Links: > Anima/Animus > Beziehung > Beziehungsquaternio > Coniunctio/Mysterium Coniunctionis > Eros-Prinzip > Hierosgamos > Paar > Syzygie

Definition: C. G. Jung verwendet den Ehe-Begriff in zweierlei Hinsicht: konkret als Bezeichnung für die gelebte Beziehung von Mann und Frau und symbolisch als Ausdruck einer „inneren Vermählung“ der männlichen und weiblichen Anteile der Psyche (> Anima/Animus), wobei in seinem Beziehungskonzept diese inneren und äußeren Faktoren immer so wirken, als wenn sie voneinander nicht zu entflechten wären.

Information: Häufig beginnen Partnerschaften unter der Bedingung eines sich erst entwickelnden individuellen und Beziehungs-Bewusstseins und benötigen hierfür, dass der eine beim anderen eine gleichartige psychologische Struktur voraussetzt. “Die normale Sexualität als gemeinsames und scheinbar gleichgerichtetes Erleben bestärkt das Gefühl der Einheit und der Identität.
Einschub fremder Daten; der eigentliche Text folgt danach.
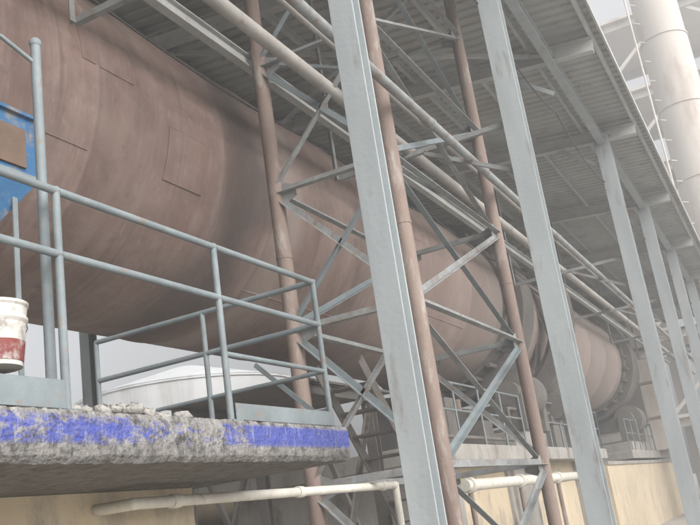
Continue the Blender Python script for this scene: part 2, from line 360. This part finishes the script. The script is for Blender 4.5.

Dieser Zustand wird als völlige Harmonie bezeichnet und als großes Glück gepriesen [..] Ja es ist ein echtes und nicht zu leugnendes Erleben der Gottheit, deren Übergewalt alles Individuelle auslöscht und verschlingt.“ (Jung, GW 17, § 330).

> Individuation in der Ehe/Partnerschaft lässt sich aber nur erreichen, wenn sich das eine Individuum vom anderen Individuum unterscheidet. Damit sind entsprechende Entwicklungs- und Partnerschaftskrisen (> Krise) unvermeidbar. Besonders wenn mit dem Anbruch der zweiten Lebenshälfte (> Lebenswende) tiefer greifende Veränderungsprozesse beginnen und sich Entwicklungstempo oder Umfang der geistigen Persönlichkeit bei den Partnern unterscheiden, gilt es, die bis dahin aufrechterhaltenen Vorstellungen vom anderen zu differenzieren (> Differenzierung) und die Projektionen (> Projektion) zurückzunehmen (> Integration). Jung entwirft in diesem Zusammenhang das Modell von den unterschiedlich komplizierten Persönlichkeiten der Partner, wobei die einfacher strukturierte in der komplizierteren Persönlichkeit enthalten sein soll (der Enthaltende und der Enthaltene). Daraus ergeben sich vielfältige Implikationen, die heute als „Kollusion“ (unbewusstes Zusammenspiel) beschrieben werden. Außerdem haben die archetypischen Strukturen (> Archetyp) von Anima/Animus (> Anima/Animus) einen bestimmenden Einfluss auf Partnerwahl und Beziehungen, insbesondere weil diese sehr durch die > Beziehung zum gegengeschlechtlichen Elternteil in der Kindheit beeinflusst sind. Die Wahl des Partners zeigt oft die psychischen Eigenschaften desjenigen Elternteils, an welches das Kind unbewusst gebunden ist.

Eine besondere Bedeutung kommt dem archetypische Prozess der inneren Vermählung der gegensätzlichen männlichen und weiblichen Kräfte und Anteile der Psyche zu (> Coniunctio/Mysterium Coniunctionis). Sinn und Ergebnis dieser Vereinigung ist das Kind als umfassendes Symbol der > Ganzheit, die durch die neue Kombination der zuvor getrennten Gegensätze gewonnen wird (Vereinigung von Form und Materie in der > Alchemie). Die Heilige Hochzeit (> Hierosgamos), das Hochzeitsfest ist Symbol des Ziels, dem Tod und Wiedergeburt folgen (vgl. Jung, GW 13, § 198).

Literatur: Kast, V. (1984): Paare; Sanford, J. A. (1996): Unsere unsichtbaren Partner; Johnson, R. A. (1983): Traumvorstellung Liebe.